Case Study

Kyle Coen, 14, killed cycling on the A2 in Sittingbourne

Incident date: 
Mon, 30 Jul 2012

A 14-year-old boy, Kyle Coen, was been killed in a hit and run collision on the A2 in Kent at around 2100.

Police discovered a grey Fiat Bravo later which they believe was involved in the crash.

Kyle had been on the way to visit his girldfriend and was cycling east on the A2 near Bapchild when he was hit.

  • UPDATE (28/02/13)

The driver that killed Kyle has pleaded guilty to failing to stop after the incident and perverting the course of justice by lying to the police. He claimed his car had been stolen on the A2, he said he followed the car and noticed it was damaged.

Robert Lawrence has been given a 6 month prison sentence and a 12 month driving ban.

Lawrence, who has a 19-month-old son, had a conviction in 2008 for drink-driving. He also had a conviction for criminal damage in 2009.

Maidstone Crown Court heard popular Sittingbourne Community College pupil Kyle (pictured right) was cycling on the A2 in London Road towards Teynham with a friend just after 9pm on July 30 last year.

John Keal, prosecuting, said Kyle went to the centre of the road to turn right and was struck by Lawrence’s Fiat Bravo travelling in the same direction by Bapchild cricket ground.

“Kyle died shortly afterwards as a result of the injuries he sustained,” he said. “There has never been any charge in relation to Mr Lawrence’s driving – simply that the collision occurred and death resulted.

“He then drove off without stopping. Fortunately, or more by luck than judgement, emergency services were contacted shortly afterwards, albeit not by Mr Lawrence himself.

“An ambulance crew attended and a member of the public performed CPR, in vain.”

Mr Keal said it was not until 9.40pm that Lawrence, 24, spoke to the police. He then made up an elaborate story about his car being stolen after he stopped to relieve himself in bushes.

He claimed he phoned his primary schoolteacher girlfriend and they found the car. He complained: “They smashed my car up and everything.” He continued the lie when officers arrived on the scene.

He was arrested just before 10.45pm on suspicion of causing death by dangerous driving and it was then he admitted he was driving at the time.

Judge St John-Stevens said “What must be understood by anybody listening to my remarks is that you are in no way to blame for the accident, which indeed was an accident in the true sense of the word,” he told Lawrence.
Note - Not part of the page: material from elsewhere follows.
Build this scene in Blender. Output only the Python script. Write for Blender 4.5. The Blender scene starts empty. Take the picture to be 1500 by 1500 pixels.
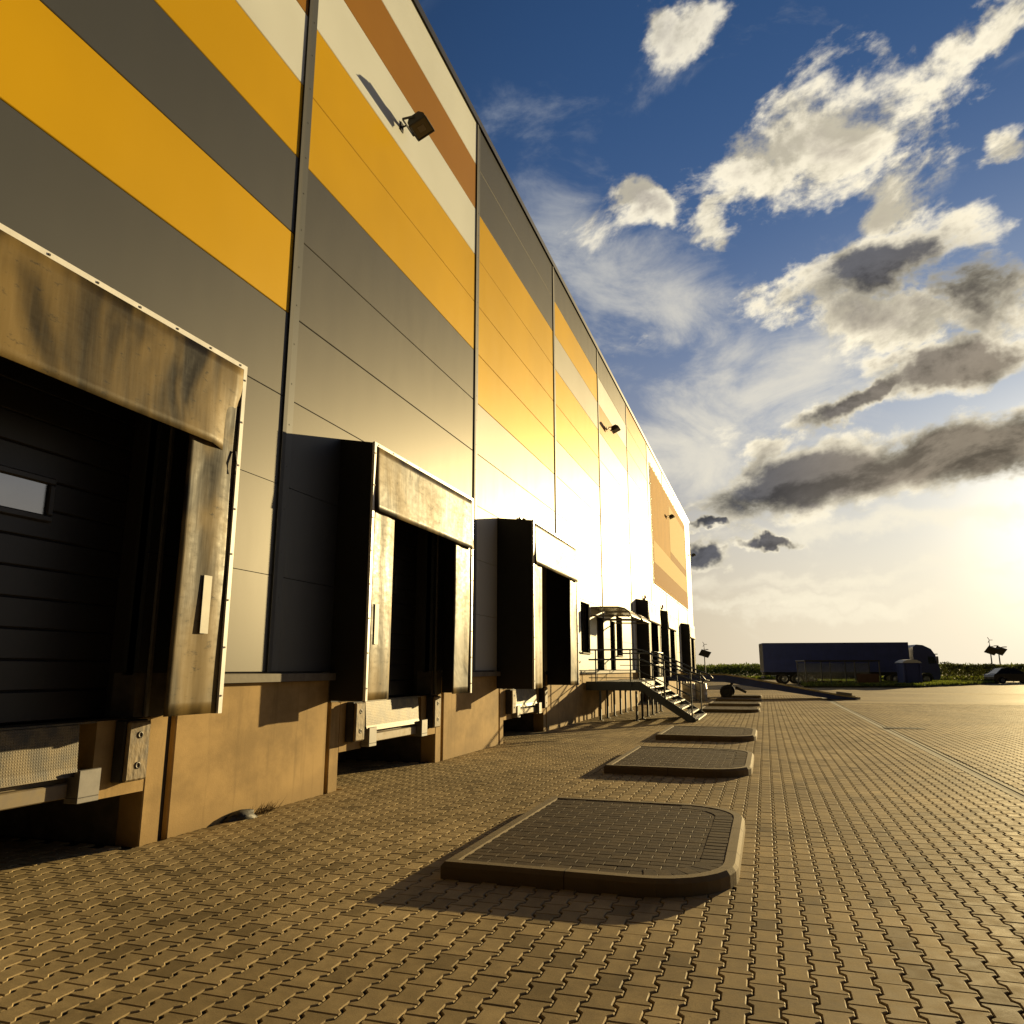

The judge added: “I repeat, you do not fall to be sentenced for any act that caused the tragic death of Kyle Coen, but your actions after”.

CTC's view: 

We obviously cannot pass judgment on Mr Lawrence’s driving up to the point of the collision, as no evidence on this was presented in court. We also cannot say whether the police adequately investigated the crash. Nor is it known whether the police decided that Lawrence had been driving correctly, or merely that there was no evidence of an offence, or insufficient evidence to secure a conviction.

Still, it seems deeply wrong that the judge stated so categorically that there was nothing wrong with Mr Lawrence’s driving up to the point of the collision, given that no evidence was presented to show this. The judge’s comments imply that the collision must have occurred either due to some ‘act of God’ or because Kyle Coen himself was in some way at fault. There was no need for him to make such conciliatory comments to a driver who had behaved so appallingly after the crash – particularly given how hurtful this will probably have been to Kyle’s family – and no evidential basis for him to do so either.

Moreover, given that Lawrence also had a previous drink-driving conviction, it seems quite extraordinary that he will be allowed to drive again within just a year.